Required work -> Transcribe the listing below from its opening line up to and including the line that contains "place(razor, 1438, 997, 0.003)"; reproduce nothing else.

Material to process ->
************

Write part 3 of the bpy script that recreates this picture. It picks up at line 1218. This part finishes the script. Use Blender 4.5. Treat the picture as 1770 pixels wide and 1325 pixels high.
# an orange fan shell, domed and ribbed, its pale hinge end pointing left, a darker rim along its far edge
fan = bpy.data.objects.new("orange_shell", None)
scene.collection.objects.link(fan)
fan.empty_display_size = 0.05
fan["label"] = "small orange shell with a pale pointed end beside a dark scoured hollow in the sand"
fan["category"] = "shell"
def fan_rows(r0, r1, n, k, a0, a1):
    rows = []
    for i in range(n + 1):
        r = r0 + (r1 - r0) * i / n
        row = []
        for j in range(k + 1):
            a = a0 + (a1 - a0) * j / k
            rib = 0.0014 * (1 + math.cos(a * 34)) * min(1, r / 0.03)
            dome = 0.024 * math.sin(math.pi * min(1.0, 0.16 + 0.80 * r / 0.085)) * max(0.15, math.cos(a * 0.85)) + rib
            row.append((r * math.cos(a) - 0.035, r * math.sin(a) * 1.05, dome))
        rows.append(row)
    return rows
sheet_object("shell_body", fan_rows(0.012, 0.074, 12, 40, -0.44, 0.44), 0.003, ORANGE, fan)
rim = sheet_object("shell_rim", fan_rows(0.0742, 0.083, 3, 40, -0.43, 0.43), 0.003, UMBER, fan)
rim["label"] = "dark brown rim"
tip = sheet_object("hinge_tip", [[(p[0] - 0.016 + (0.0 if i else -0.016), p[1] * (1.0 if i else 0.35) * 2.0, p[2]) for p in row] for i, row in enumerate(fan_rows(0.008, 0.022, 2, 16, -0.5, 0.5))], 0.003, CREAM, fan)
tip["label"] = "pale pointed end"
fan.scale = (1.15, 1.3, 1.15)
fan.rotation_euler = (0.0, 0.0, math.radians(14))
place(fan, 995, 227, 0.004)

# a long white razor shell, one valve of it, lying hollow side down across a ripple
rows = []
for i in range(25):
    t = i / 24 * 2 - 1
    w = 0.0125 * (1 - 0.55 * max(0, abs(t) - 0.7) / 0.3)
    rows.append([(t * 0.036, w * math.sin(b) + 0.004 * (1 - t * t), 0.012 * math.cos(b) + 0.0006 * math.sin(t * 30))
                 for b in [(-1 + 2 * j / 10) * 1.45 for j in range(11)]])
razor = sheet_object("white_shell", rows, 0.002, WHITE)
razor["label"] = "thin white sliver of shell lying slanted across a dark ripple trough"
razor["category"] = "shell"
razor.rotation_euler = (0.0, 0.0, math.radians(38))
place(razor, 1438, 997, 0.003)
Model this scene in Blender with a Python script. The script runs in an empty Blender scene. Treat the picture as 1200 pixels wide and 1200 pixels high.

************

Result of the task ->
Write part 3 of the bpy script that recreates this picture. It picks up at line 1218. This part finishes the script. Use Blender 4.5. Treat the picture as 1770 pixels wide and 1325 pixels high.
# an orange fan shell, domed and ribbed, its pale hinge end pointing left, a darker rim along its far edge
fan = bpy.data.objects.new("orange_shell", None)
scene.collection.objects.link(fan)
fan.empty_display_size = 0.05
fan["label"] = "small orange shell with a pale pointed end beside a dark scoured hollow in the sand"
fan["category"] = "shell"
def fan_rows(r0, r1, n, k, a0, a1):
    rows = []
    for i in range(n + 1):
        r = r0 + (r1 - r0) * i / n
        row = []
        for j in range(k + 1):
            a = a0 + (a1 - a0) * j / k
            rib = 0.0014 * (1 + math.cos(a * 34)) * min(1, r / 0.03)
            dome = 0.024 * math.sin(math.pi * min(1.0, 0.16 + 0.80 * r / 0.085)) * max(0.15, math.cos(a * 0.85)) + rib
            row.append((r * math.cos(a) - 0.035, r * math.sin(a) * 1.05, dome))
        rows.append(row)
    return rows
sheet_object("shell_body", fan_rows(0.012, 0.074, 12, 40, -0.44, 0.44), 0.003, ORANGE, fan)
rim = sheet_object("shell_rim", fan_rows(0.0742, 0.083, 3, 40, -0.43, 0.43), 0.003, UMBER, fan)
rim["label"] = "dark brown rim"
tip = sheet_object("hinge_tip", [[(p[0] - 0.016 + (0.0 if i else -0.016), p[1] * (1.0 if i else 0.35) * 2.0, p[2]) for p in row] for i, row in enumerate(fan_rows(0.008, 0.022, 2, 16, -0.5, 0.5))], 0.003, CREAM, fan)
tip["label"] = "pale pointed end"
fan.scale = (1.15, 1.3, 1.15)
fan.rotation_euler = (0.0, 0.0, math.radians(14))
place(fan, 995, 227, 0.004)

# a long white razor shell, one valve of it, lying hollow side down across a ripple
rows = []
for i in range(25):
    t = i / 24 * 2 - 1
    w = 0.0125 * (1 - 0.55 * max(0, abs(t) - 0.7) / 0.3)
    rows.append([(t * 0.036, w * math.sin(b) + 0.004 * (1 - t * t), 0.012 * math.cos(b) + 0.0006 * math.sin(t * 30))
                 for b in [(-1 + 2 * j / 10) * 1.45 for j in range(11)]])
razor = sheet_object("white_shell", rows, 0.002, WHITE)
razor["label"] = "thin white sliver of shell lying slanted across a dark ripple trough"
razor["category"] = "shell"
razor.rotation_euler = (0.0, 0.0, math.radians(38))
place(razor, 1438, 997, 0.003)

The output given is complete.